Second aspect that worries me is something called attitude. I most certainly believe that one cannot change his/her attitude. It is way of being for a person and if i ask you to change it overnight, trust me, all hell will break loose. Now think from the point of view of the lady that leaves one family with one set of back ground, culture and value system, and moves into another family with entirely different parameters for the same sets.

At one hand she would be skeptic while on the other she would be scared. According to me here's where the learning from families come into picture. Traditionally in India, all the daughters in family are made to understand about terms like "flexibility", "adapting", now if you look into the richness of the culture of India, these parameters are extremely important. Also, here it’s the mother that is of extremely vital importance. Its the mother that has all the experience in the world by virtue of she undergoing same transition some years back. All the learning’s all through her journey of being a girl to a bride then to be daughter in law and then mother makes her so rich in experience. I suppose, the role of mother becomes so crucial that she can actually control the thought process of her daughter. She holds the keys for the level of anxiety and the fear that her daughter would be having. What if mother herself is skeptic and is anxious and worst if she induces her anxiety in her daughter?

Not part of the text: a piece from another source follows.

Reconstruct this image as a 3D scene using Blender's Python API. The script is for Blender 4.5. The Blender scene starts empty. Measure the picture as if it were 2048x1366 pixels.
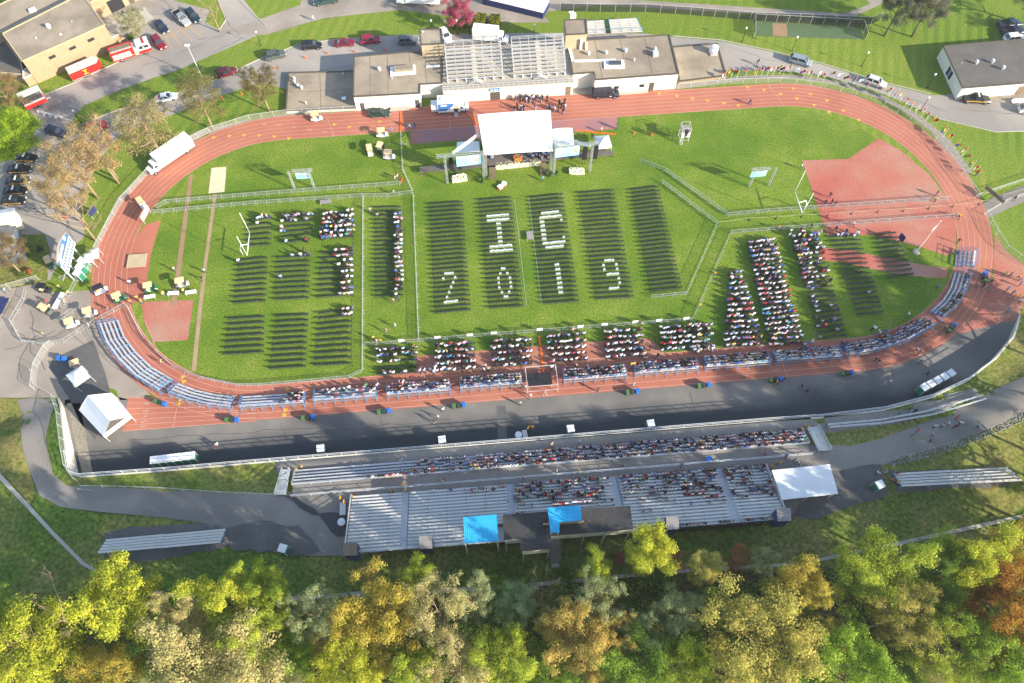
import bpy, bmesh, math, random
import numpy as np
from mathutils import Vector, Matrix, noise
from mathutils.geometry import delaunay_2d_cdt
random.seed(7); rng = np.random.default_rng(7)
R = math.radians
sc = bpy.context.scene
col = sc.collection
# ------------------------------------------------ camera, sky, sun, exposure
CAM_H, FPX = 124.87, 1560.0
PITCH, YAW, ROLL = R(62.1487), R(-4.6736), R(-0.3401)
cp, sp = math.cos(PITCH), math.sin(PITCH)
Rz = Matrix.Rotation(YAW, 3, 'Z')
fwd, up, right = Rz @ Vector((0, cp, -sp)), Rz @ Vector((0, sp, cp)), Rz @ Vector((1, 0, 0))
right, up = math.cos(ROLL) * right + math.sin(ROLL) * up, -math.sin(ROLL) * right + math.cos(ROLL) * up
cam = bpy.data.cameras.new('camera'); camo = bpy.data.objects.new('camera', cam); col.objects.link(camo)
M3 = Matrix((right, up, -fwd)).transposed()
camo.matrix_world = Matrix.Translation((0, 0, CAM_H)) @ M3.to_4x4()
cam.sensor_width = 36; cam.lens = 36 * FPX / 2048; cam.clip_start = 1; cam.clip_end = 3000
sc.camera = camo
SUN_EL, SUN_AZ = R(23), R(-33)          # azimuth measured from +X towards +Y
sdir = Vector((math.cos(SUN_EL) * math.cos(SUN_AZ), math.cos(SUN_EL) * math.sin(SUN_AZ), math.sin(SUN_EL)))
w = bpy.data.worlds.new('World'); sc.world = w; w.use_nodes = True
nt = w.node_tree; bg = nt.nodes['Background']
sky = nt.nodes.new('ShaderNodeTexSky'); sky.sky_type = 'NISHITA'; sky.sun_disc = False
sky.sun_elevation = SUN_EL; sky.sun_rotation = math.pi / 2 - SUN_AZ; sky.altitude = 200
nt.links.new(sky.outputs[0], bg.inputs[0]); bg.inputs[1].default_value = 0.15
sl = bpy.data.lights.new('sun', 'SUN'); so = bpy.data.objects.new('sun', sl); col.objects.link(so)
sl.energy = 4.6; sl.angle = R(0.5); sl.color = (1.0, 0.91, 0.76)
so.rotation_euler = (-sdir).to_track_quat('-Z', 'Y').to_euler(); so.location = (150, -100, 160)
sc.view_settings.view_transform = 'Standard'; sc.view_settings.look = 'None'
sc.view_settings.exposure = 1.3; sc.view_settings.gamma = 1.0
sc.cycles.max_bounces = 5; sc.cycles.diffuse_bounces = 2; sc.cycles.glossy_bounces = 2
sc.cycles.transparent_max_bounces = 12

# ------------------------------------------------ pixel of the plan survey -> ground point
def U(px, py, z=0.0):
    d = fwd * FPX + right * (px - 1024) - up * (py - 683)
    t = (z - CAM_H) / d.z
    return Vector((d.x * t, d.y * t, z))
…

Unlike in western world, in India marriage is not amongst two individuals but it’s between two families. And very clearly, the bond is made by the daughter of one family that becomes daughter in law for another. If not for the ladies in the family am sure we men would be half buffoons even now. :) It’s often difficult to understand why only a girl has to change, why not men. Also, why is it the girl that has to leave her house and come over, why is that the girl has to transform her behavior, attitude and way of being? Now these questions are right there coz it’s visible.

Do we even talk about the transformation a man undergoes after marriage? No, the reason, we say, he gets the girl, he gets family, and he gets stability, blah blah!! Again a lot of "he gets" things. Has anyone even bothered to think about the anxiety that a man would undergo in all this process?

The biggest aspect, till now he was a part of his dad's family, he need not to make any decisions, dad would take care of it, now... its him who got to take them, stand by them and live for them. Ok, if this one sounded clichéd to you then how about this one. Till his marriage there is no woman in his life except his mom, and sis (if any), his life with them had a certain way of being with them and he would have never or seldom negotiated with them. Now in the same 100% space that he has there is another lady that steps in. The balance will shuffle until he gets it right again, but no body sees his struggle for it.

I am not saying that man does certain things and needs support, all I am saying is that it’s not only girl that undergoes a change of profile.

Coming to back to the things that I talked in here there are few clear thoughts: -
1) Anxiety is inevitable in marriage
2) Its learning of your entire up bringing that helps you get a relationship going
3) Mothers play extremely important role, it’s like a captain of a ship, if captain sinks ship sinks. They need to be strong and give courage to their daughters rather then making them anxious and skeptic.
4) A man gives in equal amount of energy in a marriage, it’s only the fact that it all gets hidden under the amount that girl gives in.


All said and done, marriage makes you stable, matured, and yes it makes you a man. I am on that path of being a man from a mere bachelor and yes with all the anxiety that I have I am maturing each passing day.